Um general da ativa assinou uma carta contestando os resultados da Comissão Nacional da Verdade, um comandante do Exército pressionou o Supremo para que não tomasse uma determinada posição no julgamento do habeas corpus de um então ex-presidente [Lula], e tudo isso foi contemporizado. Como consequência, esses senhores se sentiram confortáveis para tramar um plano de homicídio do presidente eleito. Esse inquérito é pedagógico do que é ou não aceitável para a conduta de oficiais das Forças Armadas em um regime democrático.
Mariana Janot A sujeição dos militares a esse tipo de operação é um efeito da maior exposição deles, que foi uma escolha das Forças Armadas ao entrar efetivamente na política, no aparato administrativo, desde 2018.
A principal novidade [da Contragolpe] é a maior incidência de operações da Polícia Federal, que é uma dinâmica a se atentar no campo da segurança no Brasil, porque representa um crescimento da PF enquanto instituição. As Forças sempre se importaram muito com essa imagem institucional e, de alguma maneira, enfrentam uma ‘inversão’, em que a própria Polícia Federal passa a ocupar esse espaço de instituição respeitada da segurança.
IstoÉ Qual impacto as novas revelações de participações de militares em uma suposta tentativa de golpe têm sobre as Forças Armadas enquanto instituição? Pode alterar a relação entre a corporação e o poder no país?
Adriana Aparecida Marques Espero que haja.
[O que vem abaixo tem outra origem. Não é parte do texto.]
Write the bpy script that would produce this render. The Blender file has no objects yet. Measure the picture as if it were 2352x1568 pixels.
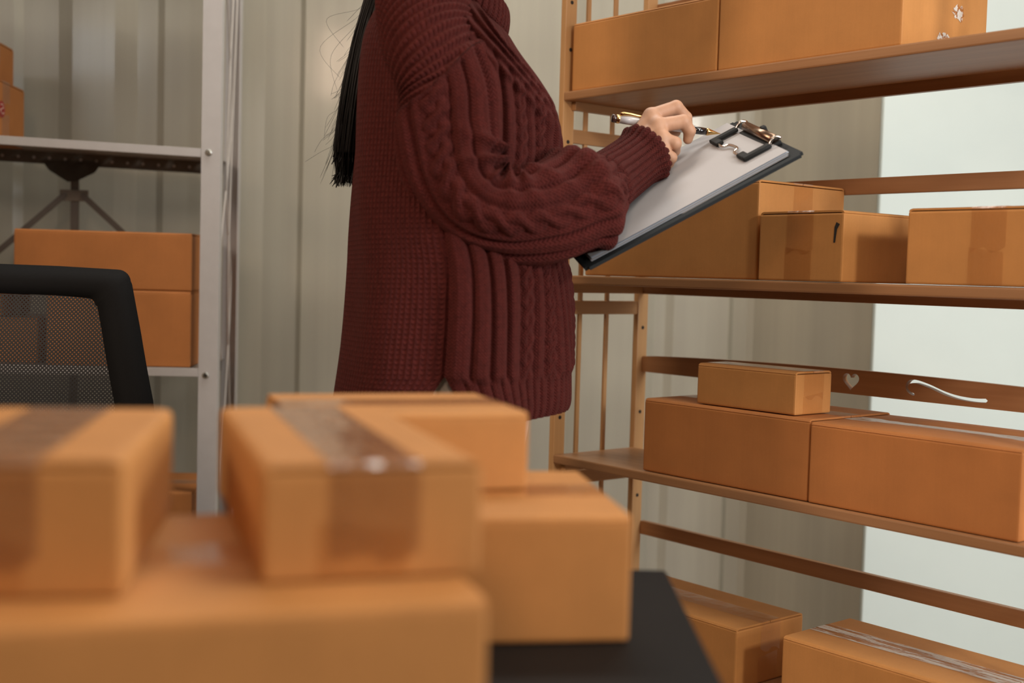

Havendo responsabilização de militares por essa tentativa, há margem para que os militares de fato se afastem da política brasileira, a partir de cobranças da sociedade civil, da imprensa e, embora seja difícil na atual composição do Congresso, de uma maior mobilização dos parlamentares em fiscalizar as Forças Armadas.
É muito perturbador ver que há desde um general da reserva até um major da ativa das Forças Especiais do Exército envolvidos em uma trama golpista. Se isso acontece à margem do Ministério da Defesa, de comissões [de Defesa] na Câmara e no Senado, é preciso haver um reposicionamento. Desde que a Tempus Veritatis foi deflagrada, há quase um ano, qual atitude o Ministério da Defesa e as comissões parlamentares tomaram em relação aos militares da ativa [investigados nela]? Pelo contrário, parte deles manteve sua atuação.
Mariana Janot O governo Lula 3 adota uma postura de conciliação [com as Forças Armadas]. Nada indica, diante disso, que haverá alterações mais profundas na relação entre os militares e o poder. Até agora, o que se viu foi uma sucessão de revelação de casos e, em reação, o governo sinaliza que está ‘tudo certo’.
A gravidade das novas revelações, contudo, dá margem à expectativa de se rever um aspecto específico, que é o funcionamento das Forças Especiais, em cujas operações vigora muito a interpretação do próprio Exército do que é a ordem interna a ser garantida.
Fora a inteligência, espionagem e vigilância [das FE], há essa noção de que esses militares podem dizer o que são a ordem e a estabilidade doméstica a serem preservadas. Esse tipo de operação precisa ser revista e, para além da administração política [das Forças Armadas], o aprofundamento e a revisão do que significa manter as Forças Especiais pode ser uma medida muito importante.
IstoÉ Em um caso como este, qual é o papel da Justiça Militar? Ela não deveria agir também para punir as ilicitudes cometidas por seus servidores?
Adriana Aparecida Marques Este é um caso em que os militares são investigados por crimes comuns, não crimes militares, o que está além do papel da Justiça Militar.
Uma vez que essas sentenças forem concluídas e, se for o caso, os militares forem condenados por atentado ao Estado democrático de direito, eles serão considerados indignos do oficialato, que é uma atribuição da Justiça Militar.